The perfect display balances visibility with preservation. Open shelving looks fantastic in Instagram photos but exposes pieces to dust, light, and handling damage. Sealed cases protect against environmental fluctuations but trap harmful gases. The solution? Modified atmosphere display.
For high-value pieces, consider archival-quality display cases with active ventilation—small computer fans (silent, 40mm) that circulate air through activated carbon filters. The carbon absorbs VOCs before they can damage adjacent materials. This sounds elaborate, but the components cost under $30 and run on USB power.
For most collectors, a simpler approach works: open displays with individual protection. Use acid-free tissue paper to buffer fabric elements from vinyl bodies. Wrap metal accessories separately in unbleached cotton or archival polyester. This prevents direct material contact—the primary vector for chemical migration. Replace these buffers annually; they absorb contaminants until saturated.
Rotation reduces exposure stress. Display your collection in seasons, not all at once. The pieces in storage rest in darkness, protected from light and handling. Use archival storage boxes—not the original packaging, which may itself be off-gassing. Museums store mixed-media objects in unbuffered acid-free boxes with minimal handling. Follow their lead.

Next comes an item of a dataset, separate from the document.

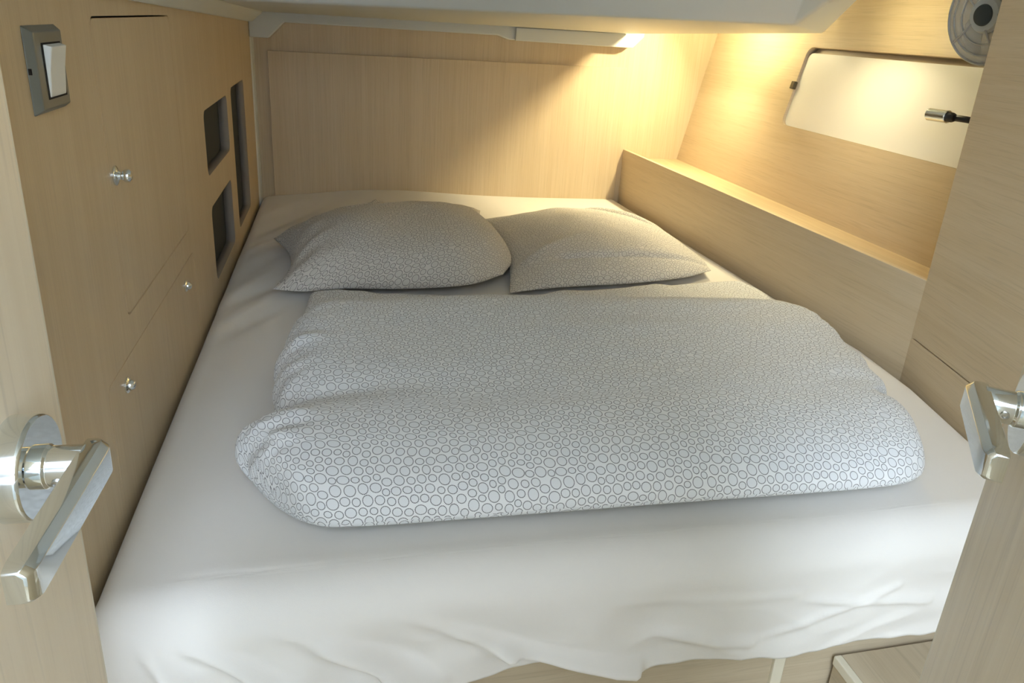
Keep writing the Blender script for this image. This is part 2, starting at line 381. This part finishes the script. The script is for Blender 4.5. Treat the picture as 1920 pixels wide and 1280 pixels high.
# flange hanging at the aft bulkhead: corner tab, thin run, deeper run
yF = 2.725
fl_pts = [(XL+.001, 1.47), (XL+.001, 1.362), (-.240, 1.3625), (-.186, 1.4155), (.560, 1.4135), (.60, 1.4005), (1.085, 1.3965), (1.125, 1.437), (1.125, 1.47)]
bev(prism('aft_flange', [(x, yF, z) for x, z in fl_pts], (0, YB-yF, 0), M_gel, ce), .004, 3)
fl2 = [(.622, 1.447), (.622, 1.4010), (1.078, 1.3975), (1.118, 1.438), (1.118, 1.449)]
bev(prism('trim_block', [(x, yF-.012, z-.002) for x, z in fl2], (0, .012, 0), M_gel, ce), .003, 3)
# ceiling of the lamp recess
box('recess_ceiling', (.9, .95, 1.66), (1.56, YB, 1.68), M_gel, ce)

# warm recessed lamp in the recess (just above the picture)
for (p_, d_, e_), lb in zip(LAMPS, ('small warm spotlight in the deckhead recess close to the aft bulkhead', 'small warm spotlight in the deckhead recess near the cabin fan')):
    c_ = p_-d_*.004; q_ = Vector((c_.x-d_.x*.02, c_.y-d_.y*.02, 1.66))
    la = empty('spotlight', q_); tag(la, lb, 'lamp', 'warm spotlights in the recess')
    lathe('base', [(.001, 0), (.026, 0), (.026, -.005), (.020, -.008), (.001, -.008)], q_, (0, 0, 1), M_satin, la)
    tube('neck', [q_+Vector((0, 0, -.006)), c_-d_*.024], .005, M_satin, la, 12)
    lathe('head', [(.001, -.030), (.018, -.030), (.025, -.022), (.028, 0), (.0255, 0), (.0245, -.004), (.001, -.004)], c_, d_, M_satin, la)
    lathe('diffuser', [(.001, -.0035), (.0242, -.0035), (.0242, -.0015), (.001, -.0015)], c_, d_, M_lamp, la)
    adopt(la)

# ------------------------------------------------------------------ mattress sheet
XR = [(2.9, 1.108), (2.76, 1.111), (1.9, 1.150), (1.30, 1.177), (1.12, 1.160), (.9, 1.112), (.72, 1.072), (.6, 1.046)]
def xr(y):
    for (ya, xa), (yb_, xb) in zip(XR, XR[1:]):
        if y >= yb_: return xa+(xb-xa)*(ya-y)/(ya-yb_)
    return XR[-1][1]
ZT = .80; YFR = .712
def ridge(x, y, ax, ay, f, seed, w=2.0):
    """long folds running along direction (ax, ay)"""
    s = x*(-ay)+y*ax; t = x*ax+y*ay
    return nz(s*f+nz(s*3, t*3, seed)*.5, t*f*.16, seed)
def top_z(x, y):
    return ZT+(top_dz(x, y))*(.15+.85*sm(0, .07, min(x-XL, xr(y)-x)))
def top_dz(x, y):
    z = 0
    z += .030*math.exp(-((x-.15)/.36)**2)*sm(2.45, 2.76, y)
    z += .006*nz(x*2.2, y*2.2, 3.1)
    # folds that run from the left edge towards the pillow
    k = sm(.35, -.25, x)*sm(1.35, 1.7, y)*sm(2.75, 2.5, y)
    z += k*.020*ridge(x, y, .55, .83, 17, 1.3)
    k = sm(.10, -.25, x)*sm(1.9, 1.2, y)
    z += k*.006*ridge(x, y, .25, .97, 9, 5.3)
    # long crease along the foot edge
    yc = .765+.012*nz(x*2.0, 0.3, 2)-.035*x
    k = sm(-.28, 0.0, x)*sm(.75, .35, x)
    z -= .0018*k*math.exp(-((y-yc)/.004)**2)
    z += .0012*k*math.exp(-((y-yc-.014)/.012)**2)
    z += .0012*sm(.95, .75, y)*ridge(x, y, .98, .1, 12, 8.8)
    return z
HEM = [(-.32, .50), (.02, .575), (.101, .620), (.24, .625), (.376, .605), (.45, .603), (.636, .589), (.80, .587), (.95, .587), (1.1, .585)]
def hem(x):
    for (xa, za), (xb, zb) in zip(HEM, HEM[1:]):
        if x <= xb: t = (x-xa)/(xb-xa); t = max(0, t); t = t*t*(3-2*t); return za+(zb-za)*t
    return HEM[-1][1]
FOLDS = [(-.145, .775, -.06, .745, .010, .011), (-.07, .75, .10, .64, .016, .014), (-.215, .775, -.08, .67, .016, .013), (-.255, .79, -.195, .69, .014, .011), (-.29, .78, -.26, .66, .012, .010),
         (.03, .775, .20, .68, .007, .010), (.16, .69, .38, .625, .012, .012), (-.14, .70, -.02, .60, .012, .011), (.40, .68, .56, .635, .008, .009), (.62, .70, .86, .665, .005, .007), (.55, .63, .80, .70, .004, .006), (.30, .74, .62, .71, .004, .008), (.02, .68, .12, .60, .010, .010)]
def front_y(x, z):
    d = ZT-z
    k = sm(.02, .12, d)
    y = YFR-.008*sm(0, .16, d)
    amp = sm(.55, .05, x)
    # big soft folds at the left half, falling down to the right
    s = x*.86+ (ZT-z)*.25
    y += k*amp*.026*nz((x-.55*(ZT-z)*1.1)*7.0, (z+x*.4)*3.0, 4.4)
    y += k*amp*.012*nz((x-.9*(ZT-z))*16, (z+x)*5.0, 9.4)
    y += k*.006*nz((x+.8*(ZT-z))*9, z*7, 1.4)
    for (xa, za, xb, zb_, am, wd) in FOLDS:
        L2 = (xb-xa)**2+(zb_-za)**2; t = ((x-xa)*(xb-xa)+(z-za)*(zb_-za))/L2; tt = min(1, max(0, t))
        dd2 = math.hypot(x-xa-(xb-xa)*tt, z-za-(zb_-za)*tt)
        y -= am*(2.0 if xa < .25 else 1.0)*math.exp(-(dd2/wd)**2)*sm(0, .25, t)*k
    y += sm(.04, .12, d)*.006*(abs(nz((x+1.5*z)*6, (z-x*.35)*16, 6.6)))*2
    return y
NX = 230
ys = list(np.linspace(YB-.002, 2.6, 18))+list(np.linspace(2.59, .80, 190))+list(np.linspace(.795, YFR+.0565, 10))
rr = .055
rows = []
for y in ys: rows.append(('t', y))
for a in np.linspace(6, 90, 12): rows.append(('r', a))
for t in np.linspace(0.02, 1, 46): rows.append(('f', t))
vs, uvs = [], []
for kind, val in rows:
    for i in range(NX+1):
        s = i/NX
        yy = val if kind == 't' else YFR
        xl_, xr_ = XL+.004, xr(yy)
        # dense sampling at the two sides
        u = s+.045*math.sin(2*math.pi*s)*-1
        x = xl_+(xr_-xl_)*u
        de = min(x-xl_, xr_-x); re = .032 if x < .4 else .045
        drop = 0
        if de < re: drop = re-math.sqrt(max(0, re*re-(re-de)**2))
        if i == 0 or i == NX: drop = .12
        if kind == 't':
            db = (YB-.002)-yy; 
            dz = .012-math.sqrt(max(0, .012**2-(.012-db)**2)) if db < .012 else 0
            p = (x, yy, top_z(x, yy)-drop-dz); vv = 3-yy
        elif kind == 'r':
            a = R(val); z0 = top_z(x, YFR+rr)-drop*(1-val/90)
            z = z0-rr*(1-math.cos(a)); y = YFR+rr-rr*math.sin(a)
            z_ = z; y += (front_y(x, z_)-YFR)*sm(0, 90, val)
            if i == 0 or i == NX: y = max(y, YFR+.02)
            p = (x, y, z); vv = 3-YFR+rr*a
        else:
            z0 = ZT-rr; zb = hem(x)+.012+.004*nz(x*30, 2.2)+.006*nz(x*9, 7.7)
            z = z0+(zb-z0)*val; y = front_y(x, z)
            if i == 0 or i == NX: y = max(y, YFR+.02)
            p = (x, y, z); vv = 3-YFR+rr*1.57+(z0-z)
        vs.append(p); uvs.append((x, vv))
n1 = NX+1
fs = [(j*n1+i, j*n1+i+1, (j+1)*n1+i+1, (j+1)*n1+i) for j in range(len(rows)-1) for i in range(NX)]
bs = mesh('bed_sheet', vs, fs, M_sheet, None, True, uvs)
for p in bs.data.polygons: pass
so = bs.modifiers.new('thick', 'SOLIDIFY'); so.thickness = .0015; so.offset = -1
tag(bs, 'large plain white sheet stretched over the mattress and hanging down in front', 'sheet')
# mattress inside the sheet
mt = prism('mattress', [(XL+.012, YB-.012, .60), (1.10, YB-.012, .60), (1.168, 1.25, .60), (1.066, .745, .60), (XL+.012, .745, .60)], (0, 0, .165), plain('cream_ticking', srgb(214, 208, 194), .9), None, .02)
tag(mt, 'thick foam mattress under the white sheet', 'mattress')

# berth base ---------------------------------------------------------
bb = empty('berth_base', (.4, .77, 0)); tag(bb, 'pale oak plywood base carrying the mattress, seen below the hem of the sheet', 'bed base')
box('front_panel', (XL+.002, .762, .0), (.655, .778, .60), M_boardH, bb, b=.001)
box('upright_batten', (.655, .756, .0), (.675, .778, .60), M_edge, bb, b=.002)
box('front_panel', (.675, .762, .0), (1.075, .778, .60), M_boardH, bb, b=.001)
prism('berth_top', [(XL+.002, YB-.002, .585), (1.10, YB-.002, .585), (1.17, 1.25, .585), (1.075, .779, .585), (XL+.002, .779, .585)], (0, 0, .0148), M_board, bb)
adopt(bb)
lo = empty('step_locker', (.93, .6, 0)); tag(lo, 'low pale oak locker top beside the right door below the bed', 'locker')
box('locker_side', (.767, .25, 0), (.781, .755, .506), M_board, lo)
box('locker_top', (.777, .25, .507), (.985, .755, .522), M_board, lo, b=.001)
box('edge_strip', (.763, .25, .505), (.7765, .755, .523), M_edge, lo, b=.002)
adopt(lo)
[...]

Avoid display materials that compound the problem. Cheap foam board, colored tissue papers, and certain woods (especially oak and cedar) emit acids and volatile compounds. Stick to archival polyester (Mylar), acid-free cardboard, and inert plastics like polypropylene. When in doubt, the Northeast Document Conservation Center's guidelines on air quality provide material-specific recommendations.
When Should You Consider Professional Conservation?
Sometimes DIY preservation isn't enough. If you notice active degradation—sticky surfaces spreading, fabric discoloration accelerating, metal corrosion pitting the surface—consult a professional. The American Institute for Conservation maintains a directory of qualified conservators who specialize in modern materials and mixed-media objects.
Professional intervention isn't cheap. Expect $200-500 for assessment and surface cleaning of a single complex figure. Stabilization treatments—consolidating flaking paint, reinforcing compromised joints, neutralizing active corrosion—can run higher. But for pieces with significant monetary or sentimental value, early professional care prevents catastrophic loss.
Collectors often resist conservation because they fear "ruining" the piece's authenticity. This concern is understandable but misplaced. Professional conservators adhere to ethical guidelines that prioritize reversibility and minimal intervention. They document every treatment and use materials that can be removed in future if better techniques emerge. The alternative—letting the object self-destruct—isn't preserving authenticity; it's watching history dissolve.
Understanding material chemistry doesn't diminish the joy of collecting. It extends it. Every informed decision—opening that case for ventilation, replacing that silica gel, photographing that baseline—buys time. Your fashion collectibles can remain vibrant, structurally sound, and display-worthy for decades if you respect their complexity.
The chemical reactions don't stop. But with attention and care, neither does your collection.